▸ **DATA SHOWN**:
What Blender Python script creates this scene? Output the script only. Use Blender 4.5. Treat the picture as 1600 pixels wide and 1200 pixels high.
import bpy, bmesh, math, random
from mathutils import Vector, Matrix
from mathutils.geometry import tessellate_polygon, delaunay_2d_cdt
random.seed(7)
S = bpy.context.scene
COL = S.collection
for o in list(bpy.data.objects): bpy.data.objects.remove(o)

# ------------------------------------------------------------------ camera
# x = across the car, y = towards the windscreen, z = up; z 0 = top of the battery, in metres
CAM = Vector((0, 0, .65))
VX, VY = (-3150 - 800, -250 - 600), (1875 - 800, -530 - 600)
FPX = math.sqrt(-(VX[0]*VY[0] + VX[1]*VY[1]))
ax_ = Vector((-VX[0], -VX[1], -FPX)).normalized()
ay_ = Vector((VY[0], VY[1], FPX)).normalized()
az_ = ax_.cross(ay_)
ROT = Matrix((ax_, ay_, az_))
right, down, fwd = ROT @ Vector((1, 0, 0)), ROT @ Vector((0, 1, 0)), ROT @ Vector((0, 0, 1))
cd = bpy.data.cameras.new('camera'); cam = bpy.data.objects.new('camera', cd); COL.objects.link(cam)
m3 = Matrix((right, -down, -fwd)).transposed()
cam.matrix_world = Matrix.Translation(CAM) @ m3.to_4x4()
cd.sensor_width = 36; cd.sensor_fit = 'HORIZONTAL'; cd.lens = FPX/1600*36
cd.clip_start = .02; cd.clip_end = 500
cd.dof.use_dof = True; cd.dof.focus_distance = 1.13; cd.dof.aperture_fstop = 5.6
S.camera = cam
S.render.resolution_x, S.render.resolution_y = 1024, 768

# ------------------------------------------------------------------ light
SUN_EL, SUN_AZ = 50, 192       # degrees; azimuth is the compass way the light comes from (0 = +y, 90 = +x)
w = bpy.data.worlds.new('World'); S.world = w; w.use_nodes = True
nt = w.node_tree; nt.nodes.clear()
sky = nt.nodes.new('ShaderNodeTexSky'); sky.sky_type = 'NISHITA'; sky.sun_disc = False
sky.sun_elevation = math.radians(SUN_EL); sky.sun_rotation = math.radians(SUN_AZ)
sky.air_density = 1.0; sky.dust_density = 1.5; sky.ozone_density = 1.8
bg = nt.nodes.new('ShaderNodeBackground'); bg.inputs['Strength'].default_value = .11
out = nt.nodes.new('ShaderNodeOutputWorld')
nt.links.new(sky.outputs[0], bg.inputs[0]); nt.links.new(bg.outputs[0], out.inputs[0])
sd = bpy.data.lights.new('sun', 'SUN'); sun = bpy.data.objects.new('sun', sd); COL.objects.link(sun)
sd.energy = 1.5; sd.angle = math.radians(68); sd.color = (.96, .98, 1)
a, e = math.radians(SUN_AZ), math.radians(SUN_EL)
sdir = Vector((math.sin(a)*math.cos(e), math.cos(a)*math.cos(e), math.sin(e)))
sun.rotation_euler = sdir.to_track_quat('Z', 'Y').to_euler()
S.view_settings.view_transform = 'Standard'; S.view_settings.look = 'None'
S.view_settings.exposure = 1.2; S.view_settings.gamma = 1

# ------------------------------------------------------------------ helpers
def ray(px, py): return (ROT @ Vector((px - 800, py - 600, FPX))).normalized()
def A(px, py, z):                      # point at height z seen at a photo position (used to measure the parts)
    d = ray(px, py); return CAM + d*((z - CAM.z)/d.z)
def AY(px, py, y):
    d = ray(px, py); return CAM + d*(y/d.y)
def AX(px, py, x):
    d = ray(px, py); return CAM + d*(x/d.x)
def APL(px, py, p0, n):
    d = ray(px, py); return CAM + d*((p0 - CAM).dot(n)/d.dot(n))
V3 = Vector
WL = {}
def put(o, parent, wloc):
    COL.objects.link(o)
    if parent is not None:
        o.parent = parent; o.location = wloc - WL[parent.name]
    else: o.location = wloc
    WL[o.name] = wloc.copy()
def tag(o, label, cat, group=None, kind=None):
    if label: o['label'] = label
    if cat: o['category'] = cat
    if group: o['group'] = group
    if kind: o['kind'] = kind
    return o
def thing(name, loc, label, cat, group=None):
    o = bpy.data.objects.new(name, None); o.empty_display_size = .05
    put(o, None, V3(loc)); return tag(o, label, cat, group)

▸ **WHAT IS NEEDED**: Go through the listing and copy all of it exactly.

▸ **RESULT OF THE EXERCISE**:
What Blender Python script creates this scene? Output the script only. Use Blender 4.5. Treat the picture as 1600 pixels wide and 1200 pixels high.
import bpy, bmesh, math, random
from mathutils import Vector, Matrix
from mathutils.geometry import tessellate_polygon, delaunay_2d_cdt
random.seed(7)
S = bpy.context.scene
COL = S.collection
for o in list(bpy.data.objects): bpy.data.objects.remove(o)

# ------------------------------------------------------------------ camera
# x = across the car, y = towards the windscreen, z = up; z 0 = top of the battery, in metres
CAM = Vector((0, 0, .65))
VX, VY = (-3150 - 800, -250 - 600), (1875 - 800, -530 - 600)
FPX = math.sqrt(-(VX[0]*VY[0] + VX[1]*VY[1]))
ax_ = Vector((-VX[0], -VX[1], -FPX)).normalized()
ay_ = Vector((VY[0], VY[1], FPX)).normalized()
az_ = ax_.cross(ay_)
ROT = Matrix((ax_, ay_, az_))
right, down, fwd = ROT @ Vector((1, 0, 0)), ROT @ Vector((0, 1, 0)), ROT @ Vector((0, 0, 1))
cd = bpy.data.cameras.new('camera'); cam = bpy.data.objects.new('camera', cd); COL.objects.link(cam)
m3 = Matrix((right, -down, -fwd)).transposed()
cam.matrix_world = Matrix.Translation(CAM) @ m3.to_4x4()
cd.sensor_width = 36; cd.sensor_fit = 'HORIZONTAL'; cd.lens = FPX/1600*36
cd.clip_start = .02; cd.clip_end = 500
cd.dof.use_dof = True; cd.dof.focus_distance = 1.13; cd.dof.aperture_fstop = 5.6
S.camera = cam
S.render.resolution_x, S.render.resolution_y = 1024, 768

# ------------------------------------------------------------------ light
SUN_EL, SUN_AZ = 50, 192       # degrees; azimuth is the compass way the light comes from (0 = +y, 90 = +x)
w = bpy.data.worlds.new('World'); S.world = w; w.use_nodes = True
nt = w.node_tree; nt.nodes.clear()
sky = nt.nodes.new('ShaderNodeTexSky'); sky.sky_type = 'NISHITA'; sky.sun_disc = False
sky.sun_elevation = math.radians(SUN_EL); sky.sun_rotation = math.radians(SUN_AZ)
sky.air_density = 1.0; sky.dust_density = 1.5; sky.ozone_density = 1.8
bg = nt.nodes.new('ShaderNodeBackground'); bg.inputs['Strength'].default_value = .11
out = nt.nodes.new('ShaderNodeOutputWorld')
nt.links.new(sky.outputs[0], bg.inputs[0]); nt.links.new(bg.outputs[0], out.inputs[0])
sd = bpy.data.lights.new('sun', 'SUN'); sun = bpy.data.objects.new('sun', sd); COL.objects.link(sun)
sd.energy = 1.5; sd.angle = math.radians(68); sd.color = (.96, .98, 1)
a, e = math.radians(SUN_AZ), math.radians(SUN_EL)
sdir = Vector((math.sin(a)*math.cos(e), math.cos(a)*math.cos(e), math.sin(e)))
sun.rotation_euler = sdir.to_track_quat('Z', 'Y').to_euler()
S.view_settings.view_transform = 'Standard'; S.view_settings.look = 'None'
S.view_settings.exposure = 1.2; S.view_settings.gamma = 1

# ------------------------------------------------------------------ helpers
def ray(px, py): return (ROT @ Vector((px - 800, py - 600, FPX))).normalized()
def A(px, py, z):                      # point at height z seen at a photo position (used to measure the parts)
    d = ray(px, py); return CAM + d*((z - CAM.z)/d.z)
def AY(px, py, y):
    d = ray(px, py); return CAM + d*(y/d.y)
def AX(px, py, x):
    d = ray(px, py); return CAM + d*(x/d.x)
def APL(px, py, p0, n):
    d = ray(px, py); return CAM + d*((p0 - CAM).dot(n)/d.dot(n))
V3 = Vector
WL = {}
def put(o, parent, wloc):
    COL.objects.link(o)
    if parent is not None:
        o.parent = parent; o.location = wloc - WL[parent.name]
    else: o.location = wloc
    WL[o.name] = wloc.copy()
def tag(o, label, cat, group=None, kind=None):
    if label: o['label'] = label
    if cat: o['category'] = cat
    if group: o['group'] = group
    if kind: o['kind'] = kind
    return o
def thing(name, loc, label, cat, group=None):
    o = bpy.data.objects.new(name, None); o.empty_display_size = .05
    put(o, None, V3(loc)); return tag(o, label, cat, group)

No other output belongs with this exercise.